UK’s largest listed property company Landsec is continuing to keep its powder dry for speculative development in central London office developments, the company’s CEO Rob Noel said in an interview in the latest edition of EPRA’s quarterly magazine.
‘When we reckon we can build speculatively and get an adequate return for the risk that we’re taking, of course, we’ll start again,’ Noel said. ‘At the moment, as the UK goes through an uncertain trading period, you should require far greater returns from development risk than the market is offering, so the view that we have taken is that it’s not the right thing to do. We are never shy of making a move, but we will make it when we think it’s the right thing for shareholders, not just because people want us to do it.’

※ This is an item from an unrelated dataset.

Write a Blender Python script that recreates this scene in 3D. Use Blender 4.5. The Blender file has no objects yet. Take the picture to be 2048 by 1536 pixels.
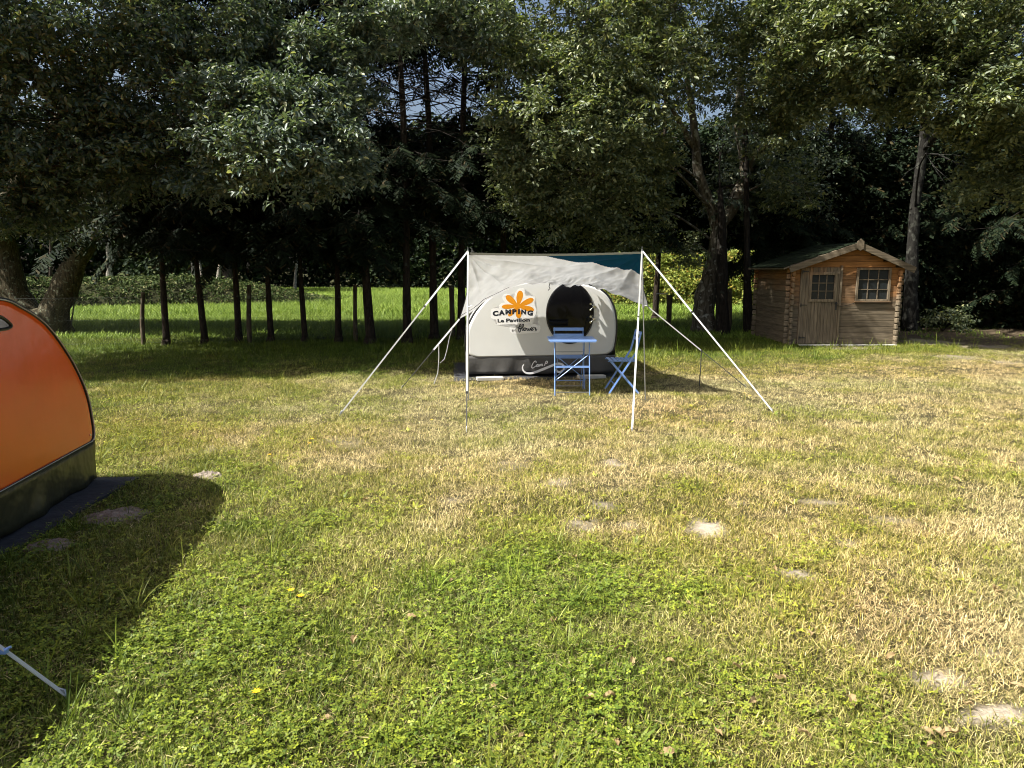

In 2014 Landsec announced that it would not extend its commitment to speculative development in central London office developments beyond the end of 2016. From 2017, it would be pre-let development only. While the market appears to be approaching the end of the current investment cycle and economic growth slows amid uncertainty over how the country will exit the European Union, Landsec’s latest results, published last month, showed healthy leasing activity and only a slight drop in the value of its £14.1 bn (€15.8 bn) of assets.
Cash on hand
Landsec delivered the final speculative development in its programme last year, and is now committed to a further £600 mln of projects for which it has tenant commitments. These include 21 Moorfields, the future headquarters of Deutsche Bank in the City of London. When the time is right, Landsec has enough firepower to step back into the spec development market, Noel said. At end-March, the company had cash on hand and loan facilities totalling £1.1 bn.

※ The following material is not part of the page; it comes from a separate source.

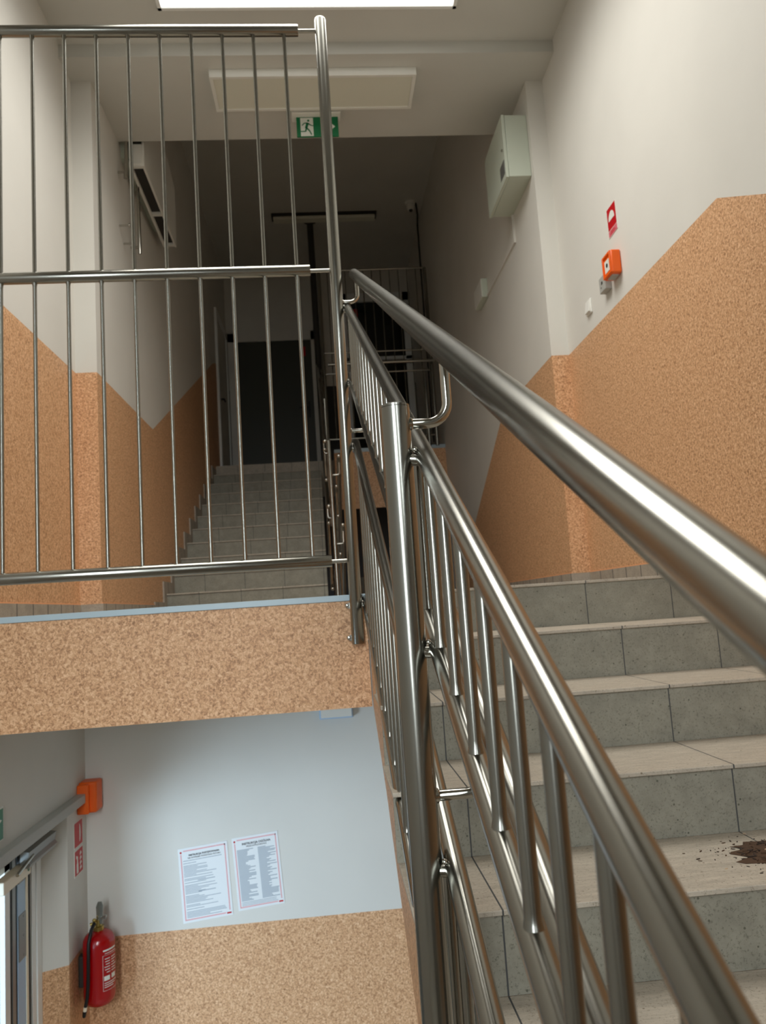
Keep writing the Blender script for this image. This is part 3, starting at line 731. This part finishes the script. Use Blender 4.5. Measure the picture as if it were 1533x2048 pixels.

One future opportunity lies in the company’s smaller shopping centres dotted around London, which offer the potential for redevelopment, he said.

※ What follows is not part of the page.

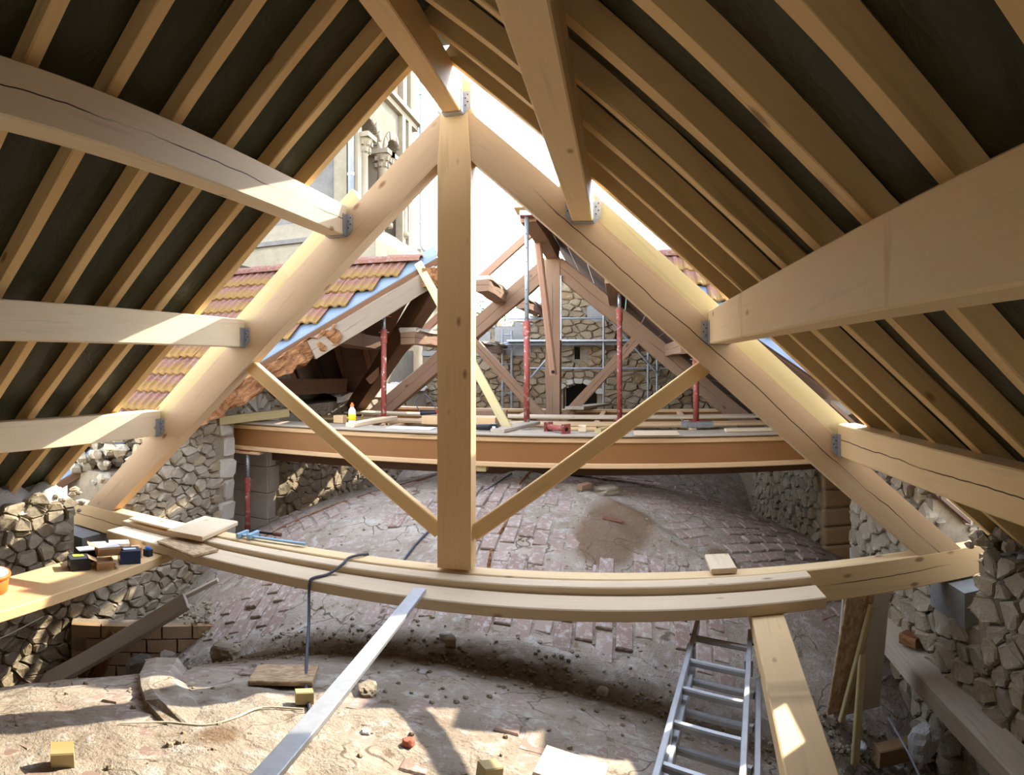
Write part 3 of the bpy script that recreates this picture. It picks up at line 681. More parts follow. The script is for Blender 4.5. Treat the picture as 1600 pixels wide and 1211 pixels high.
# bar clamp on the tie
t = thing('bar_clamp', 'blue grey bar clamp lying on the tie beam', 'clamp', (-1.5, 0.06, -1.207))
beam('bar', (-1.50, 0.05, -1.185), (-1.02, 0.095, -1.185), 0.028, 0.012, 'clampblue', t, ch=0.002)
MB().box((-1.50, 0.07, -1.185), (0.022, 0.13, 0.03)).build('fixed_jaw', 'clampblue', t)
MB().box((-1.42, 0.085, -1.18), (0.030, 0.13, 0.03)).build('sliding_jaw', 'clampblue', t)
MB().tube([(-1.42, 0.14, -1.175), (-1.27, 0.15, -1.172)], 0.008, 8).build('screw', 'dark', t); MB().tube([(-1.30, 0.149, -1.172), (-1.24, 0.152, -1.171)], 0.014, 8).build('handle', 'old_dark', t)

# ladder lying over the vault
t = thing('ladder', 'aluminium two section extension ladder lying beside the timber joist', 'ladder', (1.3, -0.8, -1.45))
LF, RF = Vector((1.371, -0.031, -1.452)), Vector((1.633, -0.198, -1.452))
D = Vector((-0.300, -1.29, 0.030)).normalized(); Wd = (RF - LF)
for k, P0 in enumerate((LF, RF)):
    beam('rail', P0, P0 + D * 1.95, 0.026, 0.052, 'alu', t, ch=0.003)
    Q = P0 + D * 0.42 + Vector((0.02 + 0.03 * k, 0.0, -0.062))
    beam('rail', Q, Q + D * 1.6, 0.026, 0.052, 'alu', t, ch=0.003)
    br = MB(); fr, _ = frame(P0 + D * 0.32, P0 + D * 0.40); br.box((0, 0, 0), (0.07, 0.04, 0.075)); br.build('bracket', 'galv', t, fr @ Matrix.Translation((0, 0, -0.02)))
    MB().tube([P0 + D * 0.11 + Vector((-0.03 if k == 0 else 0.03, 0, -0.01)), P0 + D * 0.11 + Vector((0, 0, -0.01))], 0.006, 6).build('pin', 'dark', t)
for i in range(7):
    A = LF + D * (0.18 + 0.27 * i); beam('rung', A, A + Wd, 0.030, 0.028, 'alu', t, up=(0, 0, 1), ch=0.006)
    if i > 0:
        A = LF + D * (0.25 + 0.27 * i) + Vector((0.03, 0, -0.064)); beam('rung', A, A + Wd, 0.030, 0.028, 'alu', t, ch=0.006)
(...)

In 2011, as the newly recruited managing director of the company’s London portfolio, Noel activated the developments at 20 Fenchurch Street, Ludgate Hill, New Street Square and various projects in Victoria with no tenants in place. The strategy was to deliver the buildings in 2014 to 2016 to take advantage of the favourable conditions resulting from the dearth of development in London following the global financial crisis.
That strategy has paid off: full-year figures released in June showed a 9.9% increase in earnings per share, little change in the value of its portfolio and led the company to lift the annual dividend by 14.7%.